NYC RIP

Photographer Miron Zownir has just published NYC RIP, a collection of photographs capturing the "day-to-day lunacy" of New York City in the 1980s--mostly images of sex workers and drug addicts--with an introduction by Lydia Lunch.



In talking to Dazed, Zownir recalled of his time in New York, “Rents were still cheap, crime was high, most of the Lower East Side, Harlem and the Bronx were dangerous slums, the establishment was uncomfortable and scared, and the police corrupt or helpless to guarantee any protection. But NYC was bursting with a sexual and creative energy that was overwhelming.”

His beat was Times Square, the Bowery, the piers along the Hudson River. All places that have been sterilized since. As Lydia Lunch writes in the intro, the city has been "white washed of all its kaleidoscopic perversions in order to make it safe for anyone who could afford the ridiculous rents charged for shoe box size apartments."


see full NSFW image here

Recently in the Times, Edmund White asked why so many of us are nostalgic for the gritty New York of the 1970s/80s. He explained that there's "a craving for the city that, while at its worst, was also more democratic: a place and a time in which, rich or poor, you were stuck together in the misery (and the freedom) of the place, where not even money could insulate you."

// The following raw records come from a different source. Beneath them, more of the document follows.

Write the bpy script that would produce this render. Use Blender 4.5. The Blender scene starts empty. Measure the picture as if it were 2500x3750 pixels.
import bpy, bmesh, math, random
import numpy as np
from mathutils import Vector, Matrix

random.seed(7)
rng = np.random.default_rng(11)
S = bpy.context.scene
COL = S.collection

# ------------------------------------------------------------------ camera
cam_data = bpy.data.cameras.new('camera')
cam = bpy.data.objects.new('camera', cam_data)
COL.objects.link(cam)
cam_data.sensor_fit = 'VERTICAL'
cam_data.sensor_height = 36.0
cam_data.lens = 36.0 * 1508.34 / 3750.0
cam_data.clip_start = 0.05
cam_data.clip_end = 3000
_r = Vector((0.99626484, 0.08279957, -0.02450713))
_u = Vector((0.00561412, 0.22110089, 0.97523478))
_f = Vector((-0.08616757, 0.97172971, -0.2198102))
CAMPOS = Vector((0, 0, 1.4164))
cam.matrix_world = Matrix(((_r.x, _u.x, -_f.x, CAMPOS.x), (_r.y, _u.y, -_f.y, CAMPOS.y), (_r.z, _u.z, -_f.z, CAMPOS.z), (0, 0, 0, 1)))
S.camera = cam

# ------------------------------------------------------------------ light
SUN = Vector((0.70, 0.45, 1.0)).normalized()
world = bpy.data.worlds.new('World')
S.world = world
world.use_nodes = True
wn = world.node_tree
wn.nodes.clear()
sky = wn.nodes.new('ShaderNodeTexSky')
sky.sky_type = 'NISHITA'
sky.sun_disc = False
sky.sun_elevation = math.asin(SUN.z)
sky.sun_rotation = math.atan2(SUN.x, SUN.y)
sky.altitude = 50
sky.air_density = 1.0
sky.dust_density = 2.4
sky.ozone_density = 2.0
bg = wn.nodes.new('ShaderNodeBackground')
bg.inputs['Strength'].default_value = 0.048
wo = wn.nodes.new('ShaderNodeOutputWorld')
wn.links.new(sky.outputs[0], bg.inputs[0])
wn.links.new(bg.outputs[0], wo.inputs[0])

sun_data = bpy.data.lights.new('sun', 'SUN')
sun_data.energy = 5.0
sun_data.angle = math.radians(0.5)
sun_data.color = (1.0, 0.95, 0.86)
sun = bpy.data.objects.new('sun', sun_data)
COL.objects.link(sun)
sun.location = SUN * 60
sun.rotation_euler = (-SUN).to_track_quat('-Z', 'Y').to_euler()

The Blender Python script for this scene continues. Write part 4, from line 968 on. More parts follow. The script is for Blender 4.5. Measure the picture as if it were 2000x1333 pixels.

In New York magazine this week, Mark Jacobson writes about the 1970s New York nostalgia trend. He says, "Change is the genius of the city, what has always made New York what it is. But the whiplash rezoning of more than 40 percent of the five boroughs during Bloomberg’s tenure has produced a generational-based moral crisis. Longtime residents no longer feel the joy of the ever-altering landscape, the rapid clip of cosmopolitan turnover that creates continuity. They walk about gaslighted, as if suddenly set down in a drug dealer’s apartment, with everything new and shiny, bought at the same time."